▶ [DATA PROVIDED]
- - - -

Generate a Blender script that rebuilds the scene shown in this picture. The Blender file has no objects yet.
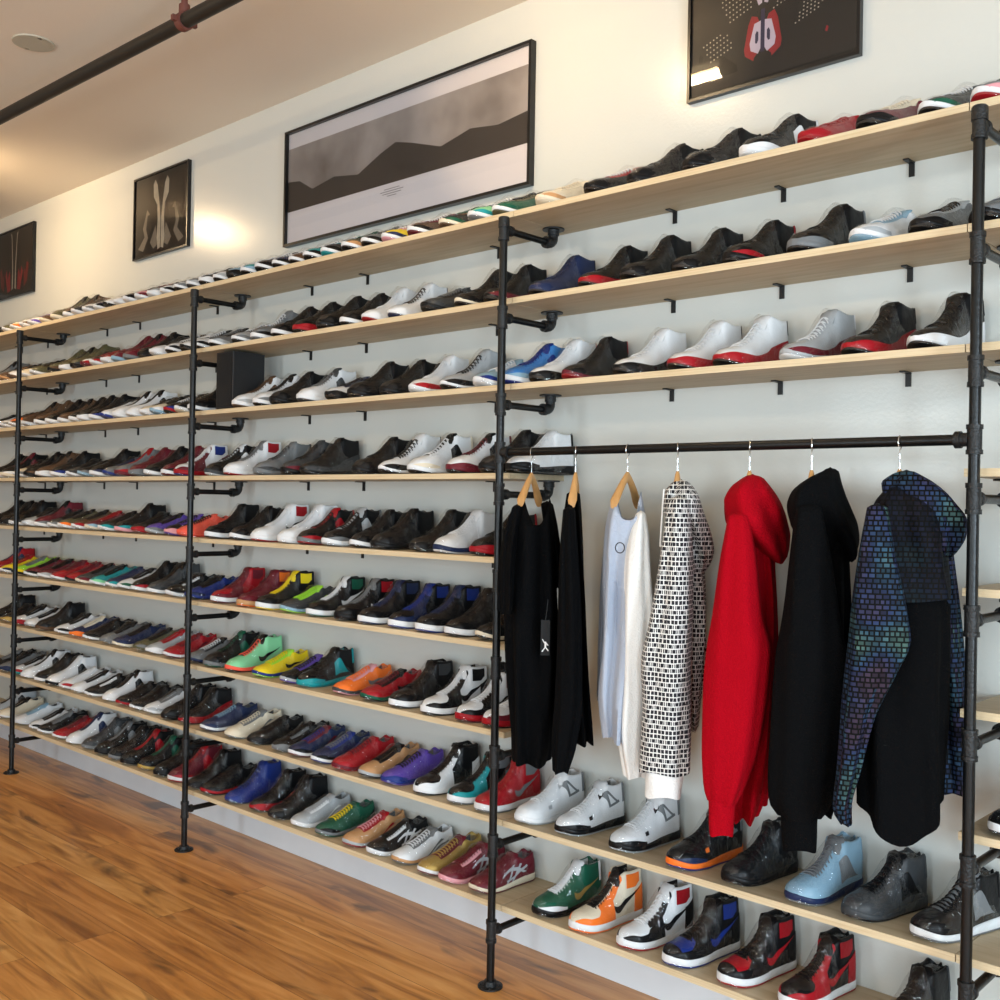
import bpy, math, random
from mathutils import Matrix, Vector

C = bpy.context.scene.collection
S = bpy.context.scene
R = random.Random(7)

# ------------------------------------------------------------------ camera
def look(yaw, pitch, roll):
    fw = Vector((math.sin(yaw)*math.cos(pitch), math.cos(yaw)*math.cos(pitch), math.sin(pitch)))
    rt = Vector((math.cos(yaw), -math.sin(yaw), 0))
    up = rt.cross(fw)
    r2 = rt*math.cos(roll) + up*math.sin(roll)
    u2 = up*math.cos(roll) - rt*math.sin(roll)
    return Matrix((r2, u2, -fw)).transposed()
cam_data = bpy.data.cameras.new('camera')
cam = bpy.data.objects.new('camera', cam_data)
C.objects.link(cam)
cam.matrix_world = Matrix.Translation((6.4046, -2.9995, 1.6471)) @ look(-0.75078, 0.00425, 0.01814).to_4x4()
cam_data.sensor_width = 36.0
cam_data.lens = 38.196
S.camera = cam

# ------------------------------------------------------------------ world, lights, exposure
S.view_settings.view_transform = 'Standard'
S.view_settings.look = 'None'
S.view_settings.gamma = 1.0
S.view_settings.exposure = -0.06
S.view_settings.use_curve_mapping = False
W = bpy.data.worlds.new('world'); S.world = W; W.use_nodes = True
W.node_tree.nodes['Background'].inputs[0].default_value = (0.75, 0.86, 1.0, 1)
W.node_tree.nodes['Background'].inputs[1].default_value = 1.0

def area_light(name, loc, target, sx, sy, power, col):
    l = bpy.data.lights.new(name, 'AREA'); l.shape = 'RECTANGLE'
    l.size = sx; l.size_y = sy; l.energy = power; l.color = col
    o = bpy.data.objects.new(name, l); C.objects.link(o)
    o.location = loc
    o.rotation_euler = (Vector(target)-Vector(loc)).to_track_quat('-Z', 'Y').to_euler()
    return o
# daylight through the shop-front windows (right wall) and the side windows behind the camera
for yy in (-4.9, -2.4):
    area_light('window_daylight', (9.35, yy, 1.65), (0, yy+0.4, 1.2), 0.9, 1.9, 150, (0.72, 0.88, 1.0))
for xx in (2.6, 5.6, 8.0):
    area_light('window_daylight', (xx, -6.35, 1.5), (xx, 0, 1.0), 0.8, 1.9, 66, (0.76, 0.90, 1.0))

# ------------------------------------------------------------------ helpers
def lin(h):
    h = h.lstrip('#')
    out = []
    for i in (0, 2, 4):
        c = int(h[i:i+2], 16)/255.0
        out.append(c/12.92 if c <= 0.04045 else ((c+0.055)/1.055)**2.4)
    return (out[0], out[1], out[2], 1.0)

def mat(name, col, rough=0.5, metal=0.0, coat=0.0, coat_rough=0.05, bump=0.0, bscale=60.0, spec=0.5, sheen=0.0, var=0.0, vscale=8.0):
    m = bpy.data.materials.new(name); m.use_nodes = True
    nt = m.node_tree; b = nt.nodes['Principled BSDF']
    c = lin(col) if isinstance(col, str) else col
    b.inputs['Base Color'].default_value = c
    b.inputs['Roughness'].default_value = rough
    b.inputs['Metallic'].default_value = metal
    b.inputs['Specular IOR Level'].default_value = spec
    b.inputs['Coat Weight'].default_value = coat
    b.inputs['Coat Roughness'].default_value = coat_rough
    if sheen:
        b.inputs['Sheen Weight'].default_value = sheen
    tc = nt.nodes.new('ShaderNodeTexCoord')
    if bump:
        n = nt.nodes.new('ShaderNodeTexNoise'); n.inputs['Scale'].default_value = bscale
        n.inputs['Detail'].default_value = 2.0
        nt.links.new(tc.outputs['Object'], n.inputs['Vector'])
        bp = nt.nodes.new('ShaderNodeBump'); bp.inputs['Strength'].default_value = bump
        bp.inputs['Distance'].default_value = 0.01
        nt.links.new(n.outputs['Fac'], bp.inputs['Height'])
        nt.links.new(bp.outputs['Normal'], b.inputs['Normal'])
        if coat:
            nt.links.new(bp.outputs['Normal'], b.inputs['Coat Normal'])
    if var:
        n2 = nt.nodes.new('ShaderNodeTexNoise'); n2.inputs['Scale'].default_value = vscale
        n2.inputs['Detail'].default_value = 4.0
        nt.links.new(tc.outputs['Object'], n2.inputs['Vector'])
        mx = nt.nodes.new('ShaderNodeMix'); mx.data_type = 'RGBA'
        mx.inputs[6].default_value = tuple(x*(1-var) for x in c[:3])+(1,)
        mx.inputs[7].default_value = tuple(min(1, x*(1+var)) for x in c[:3])+(1,)
        nt.links.new(n2.outputs['Fac'], mx.inputs[0])
        nt.links.new(mx.outputs[2], b.inputs['Base Color'])
    return m

class MB:
    """collects boxes, tubes, grids into one mesh"""
    def __init__(s):
        s.v = []; s.f = []; s.uv = {}
    def box(s, x0, x1, y0, y1, z0, z1):
        b = len(s.v)
        s.v += [(x, y, z) for z in (z0, z1) for y in (y0, y1) for x in (x0, x1)]
        s.f += [tuple(b+i for i in q) for q in ((0, 2, 3, 1), (4, 5, 7, 6), (0, 1, 5, 4), (2, 6, 7, 3), (0, 4, 6, 2), (1, 3, 7, 5))]
        return s
    def tube(s, p, r, n=14, caps=True):
        """p: path points, r: radius or list of radii"""
        p = [Vector(q) for q in p]
        rr = r if isinstance(r, (list, tuple)) else [r]*len(p)
        base = len(s.v)
        t0 = (p[1]-p[0]).normalized()
        ref = Vector((0, 0, 1)) if abs(t0.z) < 0.9 else Vector((1, 0, 0))
        nrm = (ref - t0*ref.dot(t0)).normalized()
        for i, q in enumerate(p):
            if i == 0: t = p[1]-p[0]
            elif i == len(p)-1: t = p[-1]-p[-2]
            else:
                t = (p[i+1]-p[i]).normalized()+(p[i]-p[i-1]).normalized()
                if t.length < 1e-6: t = p[i+1]-p[i]
            if t.length < 1e-9: t = t0
            t = t.normalized()
            nrm = (nrm - t*nrm.dot(t)).normalized()
            bn = t.cross(nrm)
            for k in range(n):
                a = 2*math.pi*k/n
                s.v.append(tuple(q + (nrm*math.cos(a)+bn*math.sin(a))*rr[i]))
        for i in range(len(p)-1):
            for k in range(n):
                a = base+i*n+k; b = base+i*n+(k+1) % n
                s.f.append((a, b, b+n, a+n))
        if caps:
            s.f.append(tuple(base+k for k in range(n))[::-1])
            s.f.append(tuple(base+(len(p)-1)*n+k for k in range(n)))
        return s
    def cyl(s, a, b, r, n=18):
        return s.tube([a, b], r, n)
    def grid(s, rows, wrap=False):
        base = len(s.v); n = len(rows[0])
        for r in rows: s.v += [tuple(q) for q in r]
        for i in range(len(rows)-1):
            for k in range(n if wrap else n-1):
                a = base+i*n+k; b = base+i*n+(k+1) % n
                s.f.append((a, b, b+n, a+n))
        return base
    def mesh(s, name, smooth=True, angle=40):
        me = bpy.data.meshes.new(name)
        me.from_pydata([tuple(q) for q in s.v], [], s.f)
        me.validate(); me.update()
        if smooth:
            for p in me.polygons: p.use_smooth = True
            me.set_sharp_from_angle(angle=math.radians(angle))
        return me

def link(name, me, m=None, parent=None, loc=None):
    o = bpy.data.objects.new(name, me); C.objects.link(o)
    if m is not None:
        if len(me.materials) == 0: me.materials.append(m)
        else:
            o.material_slots[0].link = 'OBJECT'; o.material_slots[0].material = m
    if parent is not None: o.parent = parent
    if loc: o.location = loc
    return o
def empty(name, loc=(0, 0, 0), rz=0.0):
    o = bpy.data.objects.new(name, None); C.objects.link(o)
    o.empty_display_size = 0.05
    o.location = loc; o.rotation_euler = (0, 0, rz); return o
def tag(o, label, cat, group=None):
    o['label'] = label; o['category'] = cat
    if group: o['group'] = group
    return o
def struct(name, mb, m, smooth=False):
    o = link(name, mb.mesh(name, smooth), m); o['kind'] = 'structure'; return o

def interp(tab, x):
    """smooth (monotone hermite) interpolation through [(x,y)...]"""
    if x <= tab[0][0]: return tab[0][1]
    if x >= tab[-1][0]: return tab[-1][1]
    n = len(tab)
    for i in range(n-1):
        if x <= tab[i+1][0]: break
    def slope(j):
        if j <= 0 or j >= n-1: return 0.0 if n > 2 else 0.0
        d0 = (tab[j][1]-tab[j-1][1])/(tab[j][0]-tab[j-1][0]); d1 = (tab[j+1][1]-tab[j][1])/(tab[j+1][0]-tab[j][0])
        if d0*d1 <= 0: return 0.0
        return 2*d0*d1/(d0+d1)
    h = tab[i+1][0]-tab[i][0]; t = (x-tab[i][0])/h
    m0 = slope(i); m1 = slope(i+1)
    if i == 0: m0 = (tab[1][1]-tab[0][1])/h
    if i == n-2: m1 = (tab[-1][1]-tab[-2][1])/h
    return ((2*t**3-3*t*t+1)*tab[i][1] + (t**3-2*t*t+t)*h*m0 + (-2*t**3+3*t*t)*tab[i+1][1] + (t**3-t*t)*h*m1)
def sstep(a, b, x):
    t = max(0.0, min(1.0, (x-a)/(b-a))); return t*t*(3-2*t)

# ------------------------------------------------------------------ materials of the place
def wall_paint(name, col, rough=0.42):
    m = mat(name, col, rough, bump=0.05, bscale=90, var=0.03, vscale=1.5)
    return m
M_wall = wall_paint('wall_paint', '#d2d3cd', 0.24)
M_ceil = wall_paint('ceiling_paint', '#e8dccb', 0.8)
M_white = mat('white_trim', '#d2d4d2', 0.35)
def wood_floor():
    m = bpy.data.materials.new('floor_planks'); m.use_nodes = True
    nt = m.node_tree; L = nt.links; N = nt.nodes.new; b = nt.nodes['Principled BSDF']
    tc = N('ShaderNodeTexCoord')
    br = N('ShaderNodeTexBrick'); br.offset = 0.37; br.offset_frequency = 2
    br.inputs['Color1'].default_value = (0, 0, 0, 1); br.inputs['Color2'].default_value = (1, 1, 1, 1)
    br.inputs['Mortar'].default_value = (0.5, 0.5, 0.5, 1)
    br.inputs['Scale'].default_value = 1.0; br.inputs['Mortar Size'].default_value = 0.0012
    br.inputs['Mortar Smooth'].default_value = 0.3
    br.inputs['Brick Width'].default_value = 2.6; br.inputs['Row Height'].default_value = 0.17
    L.new(tc.outputs['Object'], br.inputs['Vector'])
    # per-plank value shifts the grain lookup
    mp = N('ShaderNodeMapping'); mp.inputs['Scale'].default_value = (0.9, 9.0, 1.0)
    L.new(tc.outputs['Object'], mp.inputs['Vector'])
    sc = N('ShaderNodeVectorMath'); sc.operation = 'SCALE'; sc.inputs['Scale'].default_value = 7.0
    L.new(br.outputs['Color'], sc.inputs[0])
    ad = N('ShaderNodeVectorMath'); ad.operation = 'ADD'
    L.new(mp.outputs['Vector'], ad.inputs[0]); L.new(sc.outputs['Vector'], ad.inputs[1])
    g = N('ShaderNodeTexNoise'); g.inputs['Scale'].default_value = 1.6; g.inputs['Detail'].default_value = 8; g.inputs['Distortion'].default_value = 1.2
    L.new(ad.outputs['Vector'], g.inputs['Vector'])
    r = N('ShaderNodeValToRGB'); e = r.color_ramp.elements
    e[0].position = 0.30; e[0].color = lin('#96683a'); e[1].position = 0.72; e[1].color = lin('#e6b676')
    k = e.new(0.5); k.color = lin('#cc9654')
    L.new(g.outputs['Fac'], r.inputs['Fac'])
    # plank tone
    pr = N('ShaderNodeValToRGB'); pe = pr.color_ramp.elements
    pe[0].color = lin('#dcbc9c'); pe[1].color = lin('#fff4e0'); q = pe.new(0.5); q.color = lin('#f4d0a4')
    L.new(br.outputs['Color'], pr.inputs['Fac'])
    mu = N('ShaderNodeMix'); mu.data_type = 'RGBA'; mu.blend_type = 'MULTIPLY'; mu.inputs[0].default_value = 0.6
    L.new(r.outputs['Color'], mu.inputs[6]); L.new(pr.outputs['Color'], mu.inputs[7])
    # dark knots and stains
    kn = N('ShaderNodeTexNoise'); kn.inputs['Scale'].default_value = 1.25; kn.inputs['Detail'].default_value = 3; kn.inputs['Distortion'].default_value = 0.6
    mp2 = N('ShaderNodeMapping'); mp2.inputs['Scale'].default_value = (1.6, 5.5, 1.0)
    L.new(tc.outputs['Object'], mp2.inputs['Vector'])
    ad2 = N('ShaderNodeVectorMath'); ad2.operation = 'ADD'
    L.new(mp2.outputs['Vector'], ad2.inputs[0]); L.new(sc.outputs['Vector'], ad2.inputs[1])
    L.new(ad2.outputs['Vector'], kn.inputs['Vector'])
    kr = N('ShaderNodeValToRGB'); ke = kr.color_ramp.elements
    ke[0].position = 0.60; ke[0].color = (0, 0, 0, 1); ke[1].position = 0.70; ke[1].color = (0.8, 0.8, 0.8, 1)
    L.new(kn.outputs['Fac'], kr.inputs['Fac'])
    m2 = N('ShaderNodeMix'); m2.data_type = 'RGBA'
    L.new(kr.outputs['Color'], m2.inputs[0]); L.new(mu.outputs[2], m2.inputs[6]); m2.inputs[7].default_value = lin('#54371c')
    m3 = N('ShaderNodeMix'); m3.data_type = 'RGBA'
    ms = N('ShaderNodeMath'); ms.operation = 'MULTIPLY'; ms.inputs[1].default_value = 0.7
    L.new(br.outputs['Fac'], ms.inputs[0]); L.new(ms.outputs[0], m3.inputs[0])
    L.new(m2.outputs[2], m3.inputs[6]); m3.inputs[7].default_value = lin('#4a2c14')
    L.new(m3.outputs[2], b.inputs['Base Color'])
    b.inputs['Roughness'].default_value = 0.36
    b.inputs['Coat Weight'].default_value = 0.25; b.inputs['Coat Roughness'].default_value = 0.16
    bp = N('ShaderNodeBump'); bp.inputs['Strength'].default_value = 0.12; bp.inputs['Distance'].default_value = 0.004
    L.new(g.outputs['Fac'], bp.inputs['Height']); L.new(bp.outputs['Normal'], b.inputs['Normal'])
    return m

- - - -

▶ [TASK BRIEF]
Each line from the top of the material through the line containing "(0.76, 0.90, 1.0))" should be reproduced exactly; please drop any images.

▶ [REPLY]
Generate a Blender script that rebuilds the scene shown in this picture. The Blender file has no objects yet.
import bpy, math, random
from mathutils import Matrix, Vector

C = bpy.context.scene.collection
S = bpy.context.scene
R = random.Random(7)

# ------------------------------------------------------------------ camera
def look(yaw, pitch, roll):
    fw = Vector((math.sin(yaw)*math.cos(pitch), math.cos(yaw)*math.cos(pitch), math.sin(pitch)))
    rt = Vector((math.cos(yaw), -math.sin(yaw), 0))
    up = rt.cross(fw)
    r2 = rt*math.cos(roll) + up*math.sin(roll)
    u2 = up*math.cos(roll) - rt*math.sin(roll)
    return Matrix((r2, u2, -fw)).transposed()
cam_data = bpy.data.cameras.new('camera')
cam = bpy.data.objects.new('camera', cam_data)
C.objects.link(cam)
cam.matrix_world = Matrix.Translation((6.4046, -2.9995, 1.6471)) @ look(-0.75078, 0.00425, 0.01814).to_4x4()
cam_data.sensor_width = 36.0
cam_data.lens = 38.196
S.camera = cam

# ------------------------------------------------------------------ world, lights, exposure
S.view_settings.view_transform = 'Standard'
S.view_settings.look = 'None'
S.view_settings.gamma = 1.0
S.view_settings.exposure = -0.06
S.view_settings.use_curve_mapping = False
W = bpy.data.worlds.new('world'); S.world = W; W.use_nodes = True
W.node_tree.nodes['Background'].inputs[0].default_value = (0.75, 0.86, 1.0, 1)
W.node_tree.nodes['Background'].inputs[1].default_value = 1.0

def area_light(name, loc, target, sx, sy, power, col):
    l = bpy.data.lights.new(name, 'AREA'); l.shape = 'RECTANGLE'
    l.size = sx; l.size_y = sy; l.energy = power; l.color = col
    o = bpy.data.objects.new(name, l); C.objects.link(o)
    o.location = loc
    o.rotation_euler = (Vector(target)-Vector(loc)).to_track_quat('-Z', 'Y').to_euler()
    return o
# daylight through the shop-front windows (right wall) and the side windows behind the camera
for yy in (-4.9, -2.4):
    area_light('window_daylight', (9.35, yy, 1.65), (0, yy+0.4, 1.2), 0.9, 1.9, 150, (0.72, 0.88, 1.0))
for xx in (2.6, 5.6, 8.0):
    area_light('window_daylight', (xx, -6.35, 1.5), (xx, 0, 1.0), 0.8, 1.9, 66, (0.76, 0.90, 1.0))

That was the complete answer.